For me, it was the other way around. In school, I was such a social recluse that no-one thought I was attracted to anyone, let alone other guys.
This is pretty much how it is for me.
Also, I consider myself one of the "girly" gays in the sense that, had I been born into a preindustrial (or even more so, preagricultural) society with more rigid gender roles, I probably would have been socialized into some sort of third-gender category. And that would have been fine, since I feel pretty androgynous. But I kind of think other people don't necessarily see me that way, because Western cultures tend to code emotionality as feminine, and I'm so undemonstrative.
There is something about me that people continuously misinterpret.
People often assume I am a gay guy or a lesbian. Some of this assumption may be from the way I dress, and the rest probably from my behavior.
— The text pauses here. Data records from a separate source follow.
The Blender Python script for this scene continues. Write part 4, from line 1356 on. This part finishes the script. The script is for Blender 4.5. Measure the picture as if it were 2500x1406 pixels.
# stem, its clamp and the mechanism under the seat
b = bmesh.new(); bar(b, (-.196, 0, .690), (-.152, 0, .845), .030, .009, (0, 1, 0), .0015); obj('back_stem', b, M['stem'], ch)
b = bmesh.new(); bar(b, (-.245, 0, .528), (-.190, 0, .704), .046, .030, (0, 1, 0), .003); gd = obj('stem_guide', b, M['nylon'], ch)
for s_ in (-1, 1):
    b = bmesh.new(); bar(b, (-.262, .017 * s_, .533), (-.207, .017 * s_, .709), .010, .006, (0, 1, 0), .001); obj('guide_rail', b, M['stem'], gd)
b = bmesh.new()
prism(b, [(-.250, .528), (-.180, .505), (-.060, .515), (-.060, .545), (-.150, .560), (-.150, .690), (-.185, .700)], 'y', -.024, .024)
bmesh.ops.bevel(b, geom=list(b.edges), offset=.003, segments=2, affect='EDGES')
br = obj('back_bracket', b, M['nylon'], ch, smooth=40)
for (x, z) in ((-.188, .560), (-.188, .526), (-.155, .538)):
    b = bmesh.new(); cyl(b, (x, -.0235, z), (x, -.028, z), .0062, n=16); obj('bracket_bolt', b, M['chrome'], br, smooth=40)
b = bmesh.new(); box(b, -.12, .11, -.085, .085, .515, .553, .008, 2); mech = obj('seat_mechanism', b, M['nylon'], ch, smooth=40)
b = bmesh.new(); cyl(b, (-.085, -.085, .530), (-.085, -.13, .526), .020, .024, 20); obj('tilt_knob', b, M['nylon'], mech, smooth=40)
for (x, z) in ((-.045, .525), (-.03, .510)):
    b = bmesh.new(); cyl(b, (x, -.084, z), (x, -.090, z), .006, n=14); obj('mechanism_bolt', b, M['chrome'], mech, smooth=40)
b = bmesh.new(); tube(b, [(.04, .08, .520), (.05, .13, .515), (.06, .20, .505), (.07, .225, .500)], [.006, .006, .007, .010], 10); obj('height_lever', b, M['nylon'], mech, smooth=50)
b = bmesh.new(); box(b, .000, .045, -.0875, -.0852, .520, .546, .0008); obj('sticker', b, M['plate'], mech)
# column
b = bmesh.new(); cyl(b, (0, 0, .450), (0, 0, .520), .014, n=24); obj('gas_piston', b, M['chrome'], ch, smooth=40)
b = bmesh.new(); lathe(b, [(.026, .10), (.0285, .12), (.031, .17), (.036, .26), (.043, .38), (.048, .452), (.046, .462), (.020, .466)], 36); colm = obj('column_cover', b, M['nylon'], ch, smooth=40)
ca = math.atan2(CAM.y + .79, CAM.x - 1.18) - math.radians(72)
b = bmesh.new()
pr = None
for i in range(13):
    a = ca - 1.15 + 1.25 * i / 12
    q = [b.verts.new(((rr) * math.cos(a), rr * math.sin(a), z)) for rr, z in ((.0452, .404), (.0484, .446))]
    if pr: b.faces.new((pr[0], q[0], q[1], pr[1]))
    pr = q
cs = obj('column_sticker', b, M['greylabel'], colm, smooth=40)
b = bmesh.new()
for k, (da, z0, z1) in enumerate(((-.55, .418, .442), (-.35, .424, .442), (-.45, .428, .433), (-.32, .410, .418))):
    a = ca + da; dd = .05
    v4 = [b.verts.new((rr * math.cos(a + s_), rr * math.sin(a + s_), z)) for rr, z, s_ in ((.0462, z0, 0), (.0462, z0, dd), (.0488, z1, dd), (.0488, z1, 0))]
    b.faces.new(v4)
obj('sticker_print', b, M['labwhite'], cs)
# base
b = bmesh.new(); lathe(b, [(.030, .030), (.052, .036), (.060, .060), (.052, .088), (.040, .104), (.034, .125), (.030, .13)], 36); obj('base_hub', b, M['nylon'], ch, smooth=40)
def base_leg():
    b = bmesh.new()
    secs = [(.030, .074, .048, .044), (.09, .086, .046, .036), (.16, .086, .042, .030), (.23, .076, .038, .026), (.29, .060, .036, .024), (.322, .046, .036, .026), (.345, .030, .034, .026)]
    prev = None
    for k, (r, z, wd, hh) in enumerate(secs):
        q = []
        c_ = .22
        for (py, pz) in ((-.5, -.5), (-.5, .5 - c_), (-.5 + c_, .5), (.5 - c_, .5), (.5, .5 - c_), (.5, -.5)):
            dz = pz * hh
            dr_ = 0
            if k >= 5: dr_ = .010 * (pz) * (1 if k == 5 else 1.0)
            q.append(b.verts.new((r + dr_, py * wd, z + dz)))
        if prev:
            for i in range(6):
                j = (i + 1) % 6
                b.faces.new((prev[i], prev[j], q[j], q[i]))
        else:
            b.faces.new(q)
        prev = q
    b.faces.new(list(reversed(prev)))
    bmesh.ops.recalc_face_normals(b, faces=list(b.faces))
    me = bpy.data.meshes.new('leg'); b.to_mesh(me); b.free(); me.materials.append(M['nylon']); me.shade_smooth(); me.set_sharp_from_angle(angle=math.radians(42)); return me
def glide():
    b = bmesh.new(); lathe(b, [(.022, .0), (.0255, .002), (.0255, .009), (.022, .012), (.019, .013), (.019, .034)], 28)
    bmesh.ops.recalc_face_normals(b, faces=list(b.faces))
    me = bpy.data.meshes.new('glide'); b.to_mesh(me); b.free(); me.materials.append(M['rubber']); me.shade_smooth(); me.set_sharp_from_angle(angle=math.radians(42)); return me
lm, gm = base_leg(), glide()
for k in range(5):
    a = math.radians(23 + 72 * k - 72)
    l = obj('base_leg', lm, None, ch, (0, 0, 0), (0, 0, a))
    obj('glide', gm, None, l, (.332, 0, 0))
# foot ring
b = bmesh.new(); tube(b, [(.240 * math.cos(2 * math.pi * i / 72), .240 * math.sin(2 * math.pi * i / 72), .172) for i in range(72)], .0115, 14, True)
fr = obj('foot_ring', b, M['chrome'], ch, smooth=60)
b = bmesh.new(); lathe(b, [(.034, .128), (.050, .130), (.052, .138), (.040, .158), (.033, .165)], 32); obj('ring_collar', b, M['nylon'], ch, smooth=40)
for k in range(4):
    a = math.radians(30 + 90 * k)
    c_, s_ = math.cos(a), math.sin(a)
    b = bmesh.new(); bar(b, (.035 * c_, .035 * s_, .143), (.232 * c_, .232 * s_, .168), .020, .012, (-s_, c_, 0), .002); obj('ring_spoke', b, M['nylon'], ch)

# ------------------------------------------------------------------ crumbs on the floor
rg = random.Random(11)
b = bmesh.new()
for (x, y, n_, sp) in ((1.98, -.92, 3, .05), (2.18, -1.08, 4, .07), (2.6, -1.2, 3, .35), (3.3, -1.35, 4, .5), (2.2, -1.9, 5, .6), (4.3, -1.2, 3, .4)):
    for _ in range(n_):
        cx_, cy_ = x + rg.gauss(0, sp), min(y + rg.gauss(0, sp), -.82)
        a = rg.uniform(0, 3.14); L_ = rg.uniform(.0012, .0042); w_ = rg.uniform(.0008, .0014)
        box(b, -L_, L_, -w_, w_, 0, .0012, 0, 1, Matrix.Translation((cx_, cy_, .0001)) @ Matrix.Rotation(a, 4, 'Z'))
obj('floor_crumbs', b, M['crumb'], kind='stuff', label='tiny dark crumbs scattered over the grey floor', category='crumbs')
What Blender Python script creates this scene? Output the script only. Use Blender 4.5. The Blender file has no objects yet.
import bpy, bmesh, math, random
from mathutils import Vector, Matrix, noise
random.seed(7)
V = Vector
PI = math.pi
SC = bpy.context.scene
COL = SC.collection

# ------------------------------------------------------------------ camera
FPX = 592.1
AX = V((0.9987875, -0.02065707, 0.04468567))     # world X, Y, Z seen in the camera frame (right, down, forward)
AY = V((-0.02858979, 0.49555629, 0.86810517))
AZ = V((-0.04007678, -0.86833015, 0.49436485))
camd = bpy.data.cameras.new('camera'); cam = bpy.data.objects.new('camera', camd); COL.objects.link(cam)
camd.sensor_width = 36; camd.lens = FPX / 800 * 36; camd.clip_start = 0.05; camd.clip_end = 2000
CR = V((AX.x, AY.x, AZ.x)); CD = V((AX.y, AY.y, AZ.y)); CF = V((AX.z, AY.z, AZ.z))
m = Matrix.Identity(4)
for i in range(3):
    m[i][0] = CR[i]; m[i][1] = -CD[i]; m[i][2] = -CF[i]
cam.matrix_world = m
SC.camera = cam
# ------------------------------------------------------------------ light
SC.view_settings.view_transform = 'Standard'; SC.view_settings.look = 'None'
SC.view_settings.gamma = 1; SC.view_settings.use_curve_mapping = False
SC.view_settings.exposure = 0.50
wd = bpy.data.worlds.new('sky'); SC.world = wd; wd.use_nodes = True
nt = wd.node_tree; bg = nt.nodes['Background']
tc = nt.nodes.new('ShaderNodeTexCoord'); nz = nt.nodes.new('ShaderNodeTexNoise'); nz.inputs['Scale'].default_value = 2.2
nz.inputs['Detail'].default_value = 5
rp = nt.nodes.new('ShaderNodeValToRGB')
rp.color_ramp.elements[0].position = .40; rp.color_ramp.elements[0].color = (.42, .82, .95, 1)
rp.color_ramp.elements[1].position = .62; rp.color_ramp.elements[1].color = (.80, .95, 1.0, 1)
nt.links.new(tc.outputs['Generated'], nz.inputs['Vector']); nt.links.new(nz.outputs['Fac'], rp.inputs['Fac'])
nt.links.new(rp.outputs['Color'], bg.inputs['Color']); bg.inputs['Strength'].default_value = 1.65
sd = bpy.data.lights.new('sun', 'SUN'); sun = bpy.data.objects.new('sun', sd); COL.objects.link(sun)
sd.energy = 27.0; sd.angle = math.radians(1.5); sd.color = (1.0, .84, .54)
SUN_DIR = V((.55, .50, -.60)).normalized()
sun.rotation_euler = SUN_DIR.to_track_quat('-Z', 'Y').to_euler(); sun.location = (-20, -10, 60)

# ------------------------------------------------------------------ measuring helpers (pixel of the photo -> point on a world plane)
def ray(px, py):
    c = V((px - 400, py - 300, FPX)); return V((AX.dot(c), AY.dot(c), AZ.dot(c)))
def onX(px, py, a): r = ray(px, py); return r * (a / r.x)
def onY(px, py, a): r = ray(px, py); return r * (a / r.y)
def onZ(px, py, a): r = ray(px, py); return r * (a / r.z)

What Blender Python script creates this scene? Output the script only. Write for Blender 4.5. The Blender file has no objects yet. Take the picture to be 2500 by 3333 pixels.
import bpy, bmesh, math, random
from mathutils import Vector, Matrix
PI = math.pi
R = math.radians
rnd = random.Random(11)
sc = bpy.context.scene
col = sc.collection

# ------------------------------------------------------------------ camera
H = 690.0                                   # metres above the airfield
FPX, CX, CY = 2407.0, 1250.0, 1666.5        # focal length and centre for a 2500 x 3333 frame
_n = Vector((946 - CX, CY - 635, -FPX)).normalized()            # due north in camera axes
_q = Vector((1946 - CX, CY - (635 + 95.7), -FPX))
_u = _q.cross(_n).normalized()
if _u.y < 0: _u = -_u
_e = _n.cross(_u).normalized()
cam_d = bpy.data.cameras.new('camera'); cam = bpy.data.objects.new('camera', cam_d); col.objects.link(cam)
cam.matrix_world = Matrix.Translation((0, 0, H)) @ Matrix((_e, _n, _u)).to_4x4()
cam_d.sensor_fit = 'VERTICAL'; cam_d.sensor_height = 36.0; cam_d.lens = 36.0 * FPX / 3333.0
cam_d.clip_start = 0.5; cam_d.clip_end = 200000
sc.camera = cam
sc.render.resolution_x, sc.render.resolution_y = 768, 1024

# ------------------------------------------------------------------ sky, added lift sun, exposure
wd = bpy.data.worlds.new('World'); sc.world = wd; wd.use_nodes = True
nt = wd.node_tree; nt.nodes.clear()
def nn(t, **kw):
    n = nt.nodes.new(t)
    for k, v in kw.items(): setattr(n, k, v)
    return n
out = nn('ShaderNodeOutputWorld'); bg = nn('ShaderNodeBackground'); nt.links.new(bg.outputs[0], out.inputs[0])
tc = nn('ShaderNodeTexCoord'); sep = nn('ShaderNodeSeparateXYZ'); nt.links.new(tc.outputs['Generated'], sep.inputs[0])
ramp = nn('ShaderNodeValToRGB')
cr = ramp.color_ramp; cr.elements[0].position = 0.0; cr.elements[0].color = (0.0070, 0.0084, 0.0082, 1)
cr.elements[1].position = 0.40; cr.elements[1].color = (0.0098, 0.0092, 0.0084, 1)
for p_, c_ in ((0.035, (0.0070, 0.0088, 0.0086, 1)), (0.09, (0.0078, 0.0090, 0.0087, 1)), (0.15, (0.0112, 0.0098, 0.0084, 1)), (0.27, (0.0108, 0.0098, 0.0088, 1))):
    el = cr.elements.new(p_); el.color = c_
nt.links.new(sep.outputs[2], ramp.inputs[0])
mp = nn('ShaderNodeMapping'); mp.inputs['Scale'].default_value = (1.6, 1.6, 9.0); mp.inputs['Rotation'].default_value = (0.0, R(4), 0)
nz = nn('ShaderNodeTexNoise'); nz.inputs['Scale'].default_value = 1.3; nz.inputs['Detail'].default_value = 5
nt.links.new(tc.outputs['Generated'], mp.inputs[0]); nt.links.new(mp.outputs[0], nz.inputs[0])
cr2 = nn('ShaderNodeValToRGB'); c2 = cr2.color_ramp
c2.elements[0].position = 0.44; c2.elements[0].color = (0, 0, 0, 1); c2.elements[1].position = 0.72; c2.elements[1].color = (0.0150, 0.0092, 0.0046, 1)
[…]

With my autism, I have all sorts of atypical behavior. I am not even aware of all the signals I must be sending. I can't see myself from the outside, or from a neurotypical viewpoint to judge.
I think a lot of my aspie behaviors get misinterpreted as gay behaviors. I often get either homophobic insults or 'oh you found a mate' type of comments when I am hanging out with a person who is just a friend, or a co worker. I have been detected on gay peoples' gaydar also and they may want to chat about their relationship issues. I think my aspie behavior sends off incorrect relationship signals.
It seems that my aspie behavior amplifies my gayness signals. People often assume I am in a relationship with people who are just friends or acuaintances. I might be gayer than I think I am. I don't know. I have always been fearful about relationships. I used to think I was straight, but I might be bi. However, people often come to the assumption that I have a same sex preference, as a gay guy or a lesbian. A lot of people can't tell what sex I am.
Some people have "the third eye" though.
This so me and most of the time I actually prefer this.
As I gay man this is one of few benefits of being an Aspie I really enjoy.